I think the connection between money and production is even tighter than being a "claim." Starting from barter, one commodity--one form of production embodied in a physical substance, i.e.wealth--gradually evolved as the commodity which everyone was willing to accept as the "middle man" for trade. That medium of exchange was gold. Proper money is not just a claim to wealth but actually IS wealth, a commodity with real market value. Wealth is properly a claim only on other wealth. To exchange voluntarily is free trade.

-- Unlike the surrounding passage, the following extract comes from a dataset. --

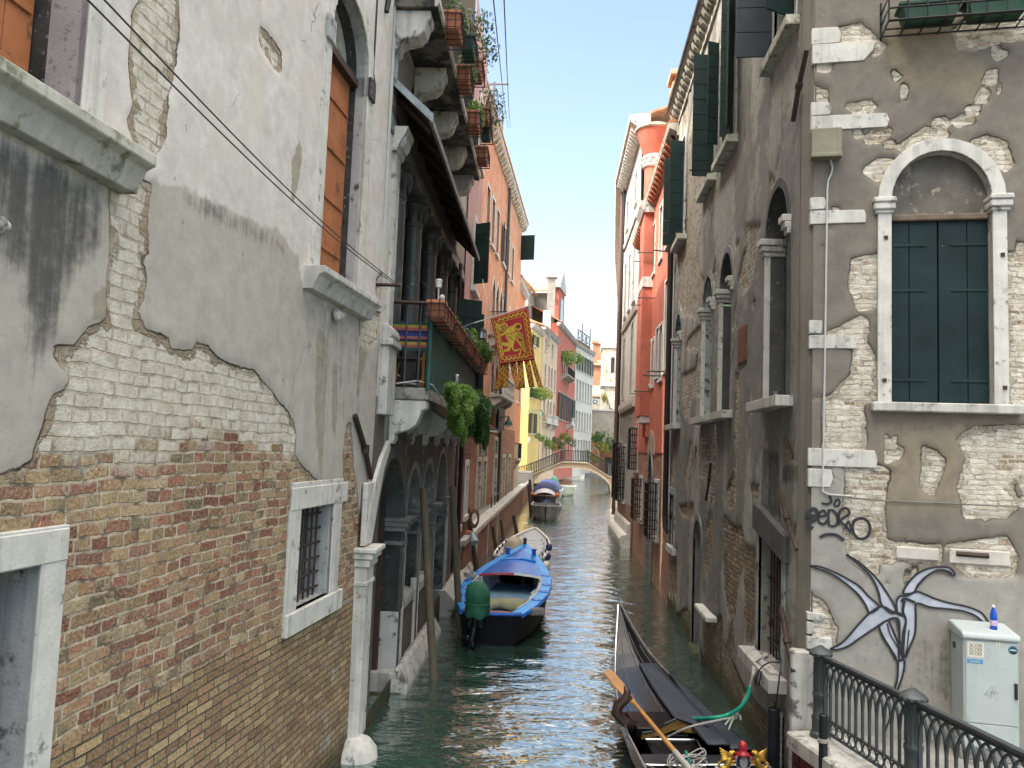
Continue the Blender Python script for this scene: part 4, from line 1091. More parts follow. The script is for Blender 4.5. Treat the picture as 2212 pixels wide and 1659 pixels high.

To exchange via coercion or fraud (paper unbacked by actual wealth) is theft.

Anonymous said...

thanks, i never left, but i've been too busy to comment. i see what you're saying but my claim idea is based on the difference between money and wealth. money is wealth, whereas wealth is more general, and money is a kind of wealth, a good that has a specific function. can openers are wealth that do one thing, open cans. money is wealth that does certain specific things, as well. it is a store of value (as i know you know). it is a means of exchange only because it is a store of value. wealth is produced, but before it can be traded, it must be stored. say, wheat. you produce it and then lock the value in some money, and carry it to best buy to trade for an ipod. being that money is useless without a continuous supply of production (have you ever read "alas babylon"?) money qua a means of exchange acts as a claim system under which producers can store their wealth and claim it back in another form (thanks to the division of labor). the irrationality of today thinks that you can produce wealth by giving people claims to take and consume wealth when they have not produced a corresponding wealth. this removes the very substance we're trying to make more of. it is responsible for the mass malinvestment of wealth, as shown by the crisis in housing. a personal anecdote, my friend sells exotic automobiles, the kind that you pay for 3 years before it is made. he said his best customer was typically a real-estate developer and contractor. this is an example of how credit expansion slowly destroys capital accumulation. sorry for the digression. keep up the good work.

HaynesBE said...

z,
Thanks for the elaboration-not at all a digression. i understand better the point you were making and fully agree.
I recently read something which illustrated that it is not debt per se that is the problem, but unbacked debt--uncollateralized or fractionally collateralized. It's not credit but credit expansion that artificially increases the money supply and leads to instability which we experience as boom-bust. Just one more way of comprehending economic cause and effect.